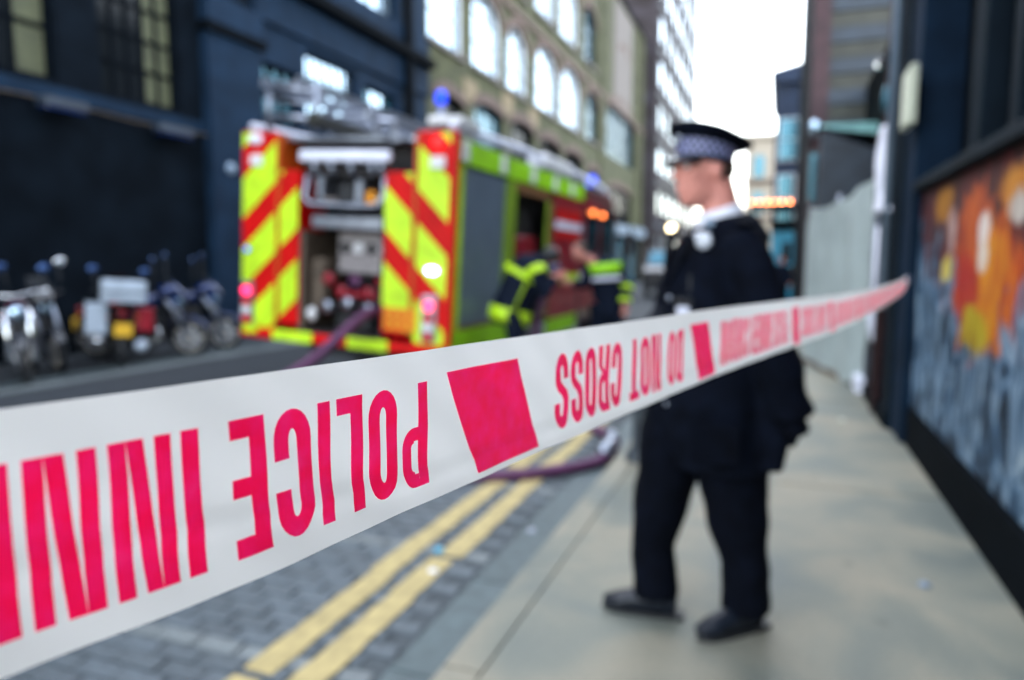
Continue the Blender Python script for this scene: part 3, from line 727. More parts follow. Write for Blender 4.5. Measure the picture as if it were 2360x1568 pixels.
tp = empty('police_tape', tuple(PATH[1])); tag(tp, 'white police cordon tape with upside-down red lettering stretched across the foreground', 'police tape')
def to_local(p): return p - Vector(PATH[1])
b = MB(); vs = []; fs = []; us = []; u = -.11
while u < TA[-1]-U0:
    us.append(u); u += .0035 if u < .9 else (.012 if u < 2.5 else .05)
us.append(TA[-1]-U0); NV = 26
for u in us:
    for j in range(NV+1): vs.append(to_local(tape_at(u, -.0375+.075*j/NV)))
for i in range(len(us)-1):
    for j in range(NV): k = i*(NV+1)+j; fs.append((k, k+NV+1, k+NV+2, k+1))
b.add(vs, fs); o = link('strip', b.mesh('strip'), tp, 'tapew', True)

# condensed heavy letters as quad strips: unit box w x 1, stroke s (in letter units of height)
def band(pL, pR): return (pL, pR)
def arcs(cx, cy, ro, ri, a0, a1, n=10, sy=1.0):
    L, Rr = [], []
    for i in range(n+1):
        a = a0+(a1-a0)*i/n; L.append((cx+ro*cos(a), cy+ro*sy*sin(a))); Rr.append((cx+ri*cos(a), cy+(ro*sy-(ro-ri)*1.0*(.9))*sin(a) if sy != 1 else cy+ri*sin(a)))
    return L, Rr
def vline(x0, x1, y0, y1, n=12):
    return ([(x0, y0+(y1-y0)*i/n) for i in range(n+1)], [(x1, y0+(y1-y0)*i/n) for i in range(n+1)])
def hline(x0, x1, y0, y1, n=6):
    return ([(x0+(x1-x0)*i/n, y0) for i in range(n+1)], [(x0+(x1-x0)*i/n, y1) for i in range(n+1)])
def chain(*parts):
    L, Rr = [], []
    for a, c in parts: L += a; Rr += c
    return L, Rr
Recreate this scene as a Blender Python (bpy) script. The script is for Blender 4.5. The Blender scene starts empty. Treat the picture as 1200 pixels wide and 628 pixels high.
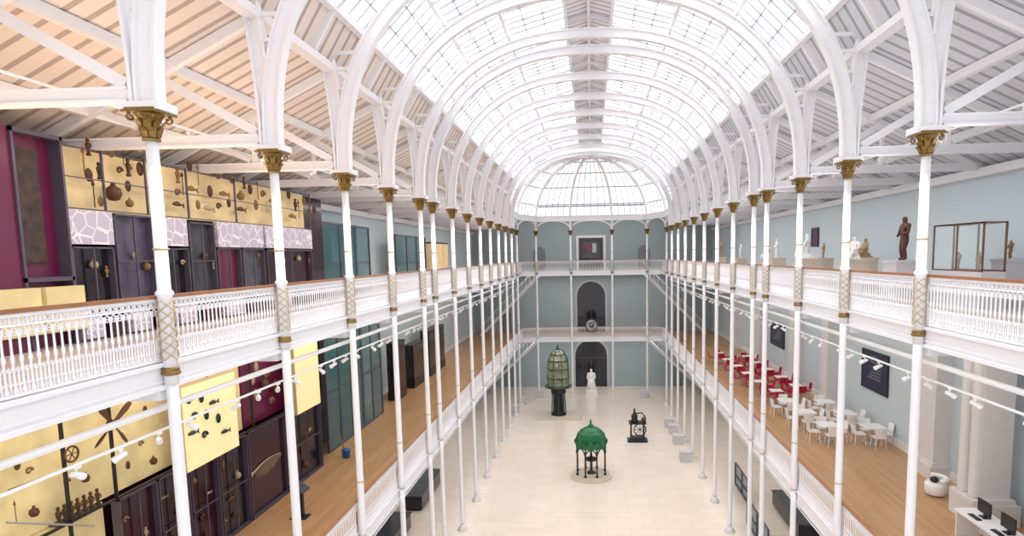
------------------------------------
Goal: Write the listing above out again exactly, dropping each image.

Result of this exercise:
Continue the Blender Python script for this scene: part 3, from line 727. More parts follow. Write for Blender 4.5. Measure the picture as if it were 2360x1568 pixels.
tp = empty('police_tape', tuple(PATH[1])); tag(tp, 'white police cordon tape with upside-down red lettering stretched across the foreground', 'police tape')
def to_local(p): return p - Vector(PATH[1])
b = MB(); vs = []; fs = []; us = []; u = -.11
while u < TA[-1]-U0:
    us.append(u); u += .0035 if u < .9 else (.012 if u < 2.5 else .05)
us.append(TA[-1]-U0); NV = 26
for u in us:
    for j in range(NV+1): vs.append(to_local(tape_at(u, -.0375+.075*j/NV)))
for i in range(len(us)-1):
    for j in range(NV): k = i*(NV+1)+j; fs.append((k, k+NV+1, k+NV+2, k+1))
b.add(vs, fs); o = link('strip', b.mesh('strip'), tp, 'tapew', True)

# condensed heavy letters as quad strips: unit box w x 1, stroke s (in letter units of height)
def band(pL, pR): return (pL, pR)
def arcs(cx, cy, ro, ri, a0, a1, n=10, sy=1.0):
    L, Rr = [], []
    for i in range(n+1):
        a = a0+(a1-a0)*i/n; L.append((cx+ro*cos(a), cy+ro*sy*sin(a))); Rr.append((cx+ri*cos(a), cy+(ro*sy-(ro-ri)*1.0*(.9))*sin(a) if sy != 1 else cy+ri*sin(a)))
    return L, Rr
def vline(x0, x1, y0, y1, n=12):
    return ([(x0, y0+(y1-y0)*i/n) for i in range(n+1)], [(x1, y0+(y1-y0)*i/n) for i in range(n+1)])
def hline(x0, x1, y0, y1, n=6):
    return ([(x0+(x1-x0)*i/n, y0) for i in range(n+1)], [(x0+(x1-x0)*i/n, y1) for i in range(n+1)])
def chain(*parts):
    L, Rr = [], []
    for a, c in parts: L += a; Rr += c
    return L, Rr
Recreate this scene as a Blender Python (bpy) script. The script is for Blender 4.5. The Blender scene starts empty. Treat the picture as 1200 pixels wide and 628 pixels high.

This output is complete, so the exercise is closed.